(See Real and imaginary part of $\tan(a+bi)$ )
$$\frac{1}{x+iy}=\frac{x-iy}{x^2+y^2},\quad\tan(x+iy)=\frac{\sin2x+i\sinh2y}{\cos2x+\cosh2y}$$
$$k=\frac{\tan(x+iy)}{x+iy}=\frac{(x\sin2x+y\sinh2y)+i(x\sinh2y-y\sin2x)}{(x^2+y^2)(\cos2x+\cosh2y)}$$
This shows that $\tan(x+iy)/(x+iy)$ is real exactly when
$$x\sinh2y=y\sin2x.$$
We want to know whether there are solutions with $y\neq0$. If also $x\neq0$, then we have
$$\frac{\sinh2y}{2y}=\frac{\sin2x}{2x};$$
but the left side is always greater than $1$, while the right side is always less than $1$. So we must take $x=0$.

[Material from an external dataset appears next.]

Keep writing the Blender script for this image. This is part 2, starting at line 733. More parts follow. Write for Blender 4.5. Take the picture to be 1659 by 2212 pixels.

$$k=\frac{\tan(iy)}{iy}=\frac{\tanh y}{y}$$
Solutions come in conjugate pairs: $\tanh(-y)/(-y)=\tanh(y)/y$, so we can assume $y>0$. This function is strictly positive, and less than $1$, and has limiting values
$$\lim_{y\to0}\frac{\tanh y}{y}=1,\qquad\lim_{y\to\infty}\frac{\tanh y}{y}=0,$$
and has derivative
$$\frac{\text{sech}^2y}{y}-\frac{\tanh y}{y^2}=\frac{2y-\sinh2y}{2y^2\cosh^2y}<0.$$
Therefore, for any $0<k<1$, there is exactly one $y>0$ (thus exactly two $y\neq0$) such that $\tan(iy)/(iy)=k$; and for any other value of $k\in\mathbb R$, there is no such $y$.